SUPPLIED DATA:
|---|

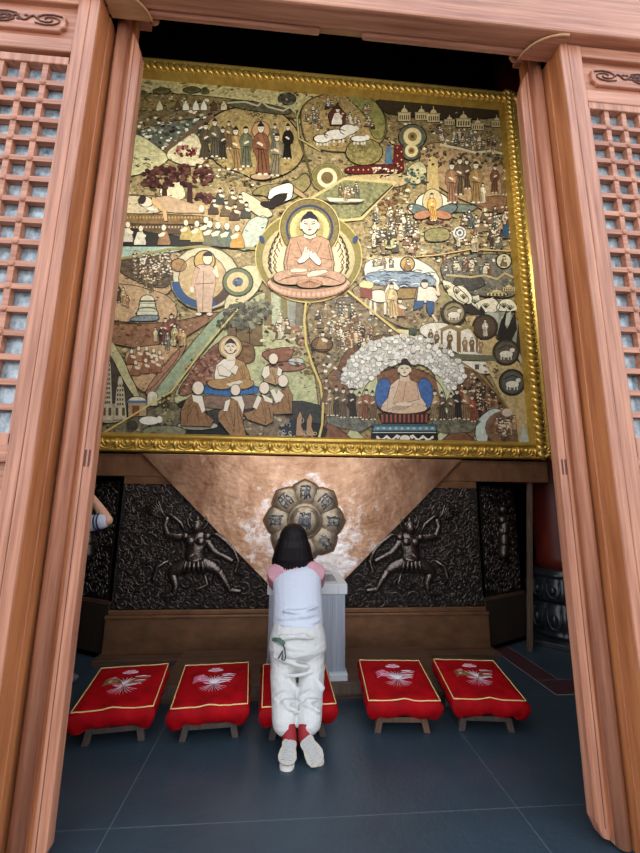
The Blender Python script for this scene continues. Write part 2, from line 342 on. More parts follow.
def open_leaf(name, s, edge):
    """leaf swung inwards, seen edge-on: round pivot stile, stepped edge, panelled face behind; s=-1 left leaf"""
    root = setting(name, (edge+s*.08, 2.0, 0)); X = lambda u: edge+s*u
    def bx(b, u0, u1, y0, y1, z0, z1): b.box(min(X(u0), X(u1)), max(X(u0), X(u1)), y0, y1, z0, z1)
    zt, zb = 4.24, .035
    b = MB(); n = 14; vs = []
    pf = []
    for k in range(n+1):
        a = math.pi*k/n; pf.append((.117-.033*math.cos(a), 1.968-.036*math.sin(a)))
    b.prism([Vector((X(u), y, zb-.02)) for u, y in pf+[(.15, 2.04), (.084, 2.04)]], (0, 0, 4.36-zb+.02)); o = b.build('pivot_stile', M['wood_v'], root, merge=True)
    for p in o.data.polygons: p.use_smooth = abs(p.normal.z) < .5 and p.normal.y < -.05
    b = MB(); bx(b, .056, .088, 1.985, 2.04, zb, 4.36); b.build('groove_strip', M['wood_orange'], root, bevel=.004)
    c, hh = .05, .085                                            # inner stile with cut corners at head and foot
    pts = [(.062, zb), (.03, zb+.01), (0, zb+hh*.9), (0, zt-.16), (.03, zt-.06), (.062, zt)]
    b = MB(); b.prism([Vector((X(u), 1.962, z)) for u, z in pts], (0, .06, 0)); st = b.build('inner_stile', M['wood_v'], root, bevel=.006)
    b = MB(); bx(b, .040, .0425, 1.9605, 1.963, zb+.05, zt-.05); b.build('bead_line', M['wood_groove'], st)
    b = MB()
    for u in (.012, .030): bx(b, u, u+.009, 1.9608, 1.964, 1.655, 1.735)
    b.build('mortise_wedge', M['wood_groove'], st)
    # the leaf itself, running back into the hall, turned a little past square
    d = Vector((s*.50, .866, 0)) if s < 0 else Vector((.66, .751, 0)); nrm = Vector((d.y*-s, d.x*s, 0)); o0 = Vector((X(.075), 2.02, 0))
    T = Matrix((( d.x, -s*d.y, 0, o0.x), (d.y, s*d.x, 0, o0.y), (0, 0, 1, 0), (0, 0, 0, 1)))
    b = MB()
    for (a0, a1, z0, z1) in ((0, .09, zb, zt), (.86, .95, zb, zt), (.09, .86, zt-.1, zt), (.09, .86, 3.83, 3.92), (.09, .86, 1.62, 1.75), (.09, .86, .75, .85), (.09, .86, zb, .16)): b.box(a0, a1, -.03, .03, z0, z1, M=T)
    b.build('leaf_frame', M['wood_v'], root)
    b = MB(); b.box(.09, .86, -.012, .012, .16, 1.62, M=T); b.box(.09, .86, -.012, .012, 3.92, zt-.1, M=T); b.build('panel', M['wood_v'], root)
    b = MB()
    for i in range(1, 7): b.box(.09+.11*i-.014, .09+.11*i+.014, -.025, .025, 1.75, 3.83, M=T)
    for j in range(1, 18): b.box(.09, .86, -.024, .024, 1.75+.1156*j-.014, 1.75+.1156*j+.014, M=T)
    b.build('lattice', M['wood_v'], root)
    return root
open_leaf('door_2', -1, -.9245)
open_leaf('door_3', 1, 1.4105)

# ------------------------------------------------------------------ altar base below the mural
AY = 4.277
altar = thing('altar_base', 'dark bronze altar front with copper V panel beneath the gilt framed mural', 'altar', (XC, AY, 0))
HW = 1.915
def foot(hw0, hw1, y0, ys, z0, z1, b=None, bk=5.1):
    """octagonal altar plan: front, two receding sides"""
    b = b or MB(); k = .665; pl = [(-hw0-k, y0+.363), (-hw0, y0), (hw0, y0), (hw0+k, y0+.363), (hw0+k, bk), (-hw0-k, bk)]
    b.prism([Vector((XC+x, y, z0)) for x, y in pl], (0, 0, z1-z0)); return b
def front(hw, y, z0, z1):
    b = MB(); b.box(XC-hw, XC+hw, y, AY+.05, z0, z1); return b
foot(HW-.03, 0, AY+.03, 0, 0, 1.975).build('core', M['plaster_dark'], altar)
front(HW+.035, AY-.155, 0, .055).build('footing', M['dark_wood'], altar, bevel=.006)
front(HW, AY-.03, .055, .375).build('plinth', M['brown_metal'], altar, bevel=.006)
front(HW+.006, AY-.042, .375, .405).build('moulding', M['brown_metal'], altar, bevel=.008)
front(HW-.02, AY-.02, .405, .45).build('moulding', M['brown_metal'], altar, bevel=.008)
b = MB(); b.box(XC-2.72, XC+2.725, AY-.01, AY+.45, 1.745, 1.978); b.build('ledge', M['ledge'], altar, bevel=.006)
for s in (-1, 1):
    b = MB(); b.box(min(XC+s*1.88, XC+s*1.2), max(XC+s*1.88, XC+s*1.2), AY-.005, AY+.02, 1.665, 1.745); b.build('top_rail', M['brown_metal'], altar, bevel=.005)
def vhalf(z): return 1.72-(1.985-z)/.958
b = MB(); b.prism([Vector((XC-vhalf(1.978), AY-.005, 1.978)), Vector((XC+vhalf(1.978), AY-.005, 1.978)), Vector((XC+vhalf(.45), AY-.005, .45)), Vector((XC-vhalf(.45), AY-.005, .45))], (0, -.04, 0))
vp = b.build('copper_panel', M['copper'], altar, bevel=.004)

def scrolls(b, inside, x0, x1, z0, z1, place, n, rmin, rmax, avoid=()):
    """pack curling tendrils into a panel; place(u,v)->Vector on its face"""
    got = []
    for tr in range(n*40):
        r = random.uniform(rmin, rmax)*(1 if tr < n*20 else .6); u = random.uniform(x0, x1); v = random.uniform(z0, z1)
        if not inside(u, v, r*.6): continue
        if any((u-a)**2+(v-c)**2 < (.82*(r+q))**2 for a, c, q in got): continue
        if any((u-a)**2+(v-c)**2 < (r*.4+q)**2 for a, c, q in avoid): continue
        got.append((u, v, r)); a0 = random.uniform(0, 6.28); sg = random.choice((-1, 1)); pts = []
        for k in range(15):
            a = a0+sg*k*.52; q = r*(1-.058*k); pts.append(place(u+q*math.cos(a), v+q*math.sin(a)))
        b.tube(pts, [.0125*(1.1-.045*k)*(r/.07)**.5 for k in range(15)], 6)
        if random.random() < .7: b.ball(place(u, v), r*.22, 7, 5)
        for k in range(3):
            a = a0+random.uniform(0, 6.28); p0 = (u+r*math.cos(a), v+r*math.sin(a)); p1 = (u+1.45*r*math.cos(a+.35), v+1.45*r*math.sin(a+.35)); p2 = (u+1.7*r*math.cos(a+.75), v+1.7*r*math.sin(a+.75))
            if inside(p2[0], p2[1], 0): b.tube([place(*p0), place(*p1), place(*p2)], [.008, .012, .003], 5)
        if len(got) >= n: break
for s in (-1, 1):
    lo, hi = .46, 1.66
    def inside(u, v, mgn): return u < 1.86-mgn and v > lo+mgn*.8 and v < hi-mgn*.8 and u > max(.06, vhalf(v)+.03)+mgn
    pts = [(vhalf(lo)+.0, lo), (1.88, lo), (1.88, hi), (vhalf(hi), hi)]
    b = MB(); b.prism([Vector((XC+s*u, AY+.012, v)) for u, v in pts], (0, -.012, 0)); rp_ = b.build('relief_panel', M['bronze_flat'], altar)
    P = lambda u, v: Vector((XC+s*u, AY-.003, v))
    b = MB(); scrolls(b, inside, .1, 1.86, lo, hi, P, 300, .035, .085); b.build('scrollwork', M['bronze'], rp_)
    # dancing guardian in relief: torso, flexed legs, raised arms, halo, ribbons
    b = MB(); cx, cz = 1.10, 1.0
    G = lambda x, z, y=-.03: Vector((XC+s*(cx+.86*x), AY+y, cz+.86*z))
    fl = Vector((0, 1, 0))
    b.limb([G(.0, -.10), G(.01, .02), G(-.01, .13), G(-.01, .19)], [(.06, .115), (.06, .095), (.06, .12), (.045, .08)], 14, up=fl)
    b.ball(G(0, .29, -.055), (.062, .06, .075)); b.tube([G(.12*math.cos(a), .36+.12*math.sin(a)) for a in [k*.42 for k in range(15)]], .011, 6, closed=True)
    b.limb([G(-.06, -.13), G(-.20, -.17), G(-.27, -.21)], [(.05, .075), (.045, .06), (.04, .045)], up=fl); b.limb([G(-.27, -.21), G(-.36, -.33), G(-.42, -.43)], [(.035, .045), (.03, .035), (.025, .028)], up=fl); b.limb([G(-.42, -.43), G(-.53, -.44)], [(.025, .03), (.02, .02)], up=fl)
    b.limb([G(.07, -.13), G(.22, -.20), G(.26, -.23)], [(.05, .08), (.045, .065), (.04, .05)], up=fl); b.limb([G(.26, -.23), G(.20, -.36), G(.21, -.47)], [(.035, .05), (.03, .035), (.025, .028)], up=fl); b.limb([G(.21, -.47), G(.33, -.49)], [(.025, .03), (.02, .02)], up=fl)
    b.limb([G(.10, .16), G(.24, .17), G(.33, .19)], [(.04, .045), (.035, .04), (.03, .035)], up=fl); b.limb([G(.33, .19), G(.38, .30), G(.36, .37)], [(.03, .034), (.025, .028), (.03, .035)], up=fl)
    b.limb([G(-.10, .15), G(-.19, .03), G(-.25, -.02)], [(.04, .045), (.035, .04), (.03, .035)], up=fl); b.limb([G(-.25, -.02), G(-.34, -.06), G(-.42, -.10)], [(.03, .034), (.025, .028), (.03, .03)], up=fl)
    for k in range(7): a = .35+.14*k; b.tube([G(.36, .37), G(.40+.10*math.cos(a), .38+.10*math.sin(a)), G(.40+.30*math.cos(a+.1), .36+.26*math.sin(a+.1))], [.012, .016, .004], 6)
    rib = lambda P0: b.tube([G(*p) for p in P0], [.012]+[.024]*(len(P0)-2)+[.006], 6)
    rib([(-.12, .2), (-.22, .20), (-.34, .12), (-.44, .02), (-.50, -.10), (-.46, -.22), (-.56, -.30)]); rib([(.12, .2), (.2, .33), (.32, .42), (.42, .43)])
    rib([(-.10, -.22), (-.16, -.36), (-.04, -.42), (.06, -.36)]); rib([(.30, -.10), (.42, -.16), (.46, -.30), (.40, -.38)])
    b.ball(G(0, .37, -.045), (.02, .02, .04)); b.ball(G(-.05, .32, -.06), .025, 8, 5); b.ball(G(.05, .32, -.06), .025, 8, 5)
    b.tube([G(.0, -.02, -.085), G(.07, -.06, -.08), G(.09, -.11, -.07)], .014, 6); b.tube([G(-.10, -.07, -.07), G(0, -.10, -.085), G(.10, -.07, -.07)], .018, 6)
    for k in range(5): b.tube([G(-.09+.045*k, -.10, -.085), G(-.11+.055*k, -.19, -.075), G(-.10+.05*k, -.24, -.05)], [.016, .024, .008], 6)
    for sx in (-1, 1): b.ball(G(sx*.055, .12, -.085), (.05, .03, .045), 10, 6); b.ball(G(sx*.125, .175, -.05), (.045, .04, .04), 10, 6); b.tube([G(sx*.05, .335, -.05), G(sx*.10, .39, -.04), G(sx*.085, .46, -.03)], [.014, .012, .004], 6)
    for sx in (-1, 1): b.tube([G(sx*.03, .30, -.115), G(sx*.06, .31, -.10)], .008, 5)
    b.ball(G(0, .27, -.115), (.014, .02, .018), 8, 5)
    b.build('guardian_figure', M['bronze_polished'], rp_)
    # receding side face
    a0 = Vector((XC+s*(HW-.03), AY+.03, 0)); a1 = Vector((XC+s*(HW+.635), AY+.393, 0)); dv = (a1-a0).normalized(); nv = Vector((dv.y*s, -dv.x*s, 0)); L = (a1-a0).length
    Q = lambda u, v: a0+dv*u+nv*.008+Vector((0, 0, v))
    b = MB(); b.prism([Q(.06, .52), Q(L-.03, .52), Q(L-.03, 1.70), Q(.06, 1.70)], nv*-.02); sp_ = b.build('side_relief_panel', M['bronze_flat'], altar)
    b = MB(); scrolls(b, lambda u, v, mg: .08+mg < u < L-.05-mg and .54+mg < v < 1.69-mg, .05, L, .5, 1.7, Q, 90, .035, .075)
    for k in range(3):
        c = .36+.02*k; z0 = .95+.12*k; b.limb([Q(c, z0)+nv*.03, Q(c+.03, z0+.10)+nv*.03], [(.05, .07), (.05, .06)], 10); b.ball(Q(c+.02, z0+.25)+nv*.03, .05)
    b.build('scrollwork', M['bronze'], sp_)
    b = MB(); b.prism([Q(0, .50), Q(L, .50), Q(L, .525), Q(0, .525)], nv*.02); b.build('side_rail', M['dark_wood'], altar)
    b = MB(); b.prism([Q(0, .06)+nv*.01, Q(L, .06)+nv*.01, Q(L, .50)+nv*.01, Q(0, .50)+nv*.01], nv*.025); b.build('side_board', M['side_wood'], altar)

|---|

WRITTEN INSTRUCTION: In the listing above, find the line with "1.975).build('core', M['plaster_dark'], altar)" and the line with "vp = b.build('copper_panel', M['copper'], altar, bevel=.004)", then print exactly those two lines and every line between them, and nothing more.

OUTPUT OF THE TASK:
foot(HW-.03, 0, AY+.03, 0, 0, 1.975).build('core', M['plaster_dark'], altar)
front(HW+.035, AY-.155, 0, .055).build('footing', M['dark_wood'], altar, bevel=.006)
front(HW, AY-.03, .055, .375).build('plinth', M['brown_metal'], altar, bevel=.006)
front(HW+.006, AY-.042, .375, .405).build('moulding', M['brown_metal'], altar, bevel=.008)
front(HW-.02, AY-.02, .405, .45).build('moulding', M['brown_metal'], altar, bevel=.008)
b = MB(); b.box(XC-2.72, XC+2.725, AY-.01, AY+.45, 1.745, 1.978); b.build('ledge', M['ledge'], altar, bevel=.006)
for s in (-1, 1):
    b = MB(); b.box(min(XC+s*1.88, XC+s*1.2), max(XC+s*1.88, XC+s*1.2), AY-.005, AY+.02, 1.665, 1.745); b.build('top_rail', M['brown_metal'], altar, bevel=.005)
def vhalf(z): return 1.72-(1.985-z)/.958
b = MB(); b.prism([Vector((XC-vhalf(1.978), AY-.005, 1.978)), Vector((XC+vhalf(1.978), AY-.005, 1.978)), Vector((XC+vhalf(.45), AY-.005, .45)), Vector((XC-vhalf(.45), AY-.005, .45))], (0, -.04, 0))
vp = b.build('copper_panel', M['copper'], altar, bevel=.004)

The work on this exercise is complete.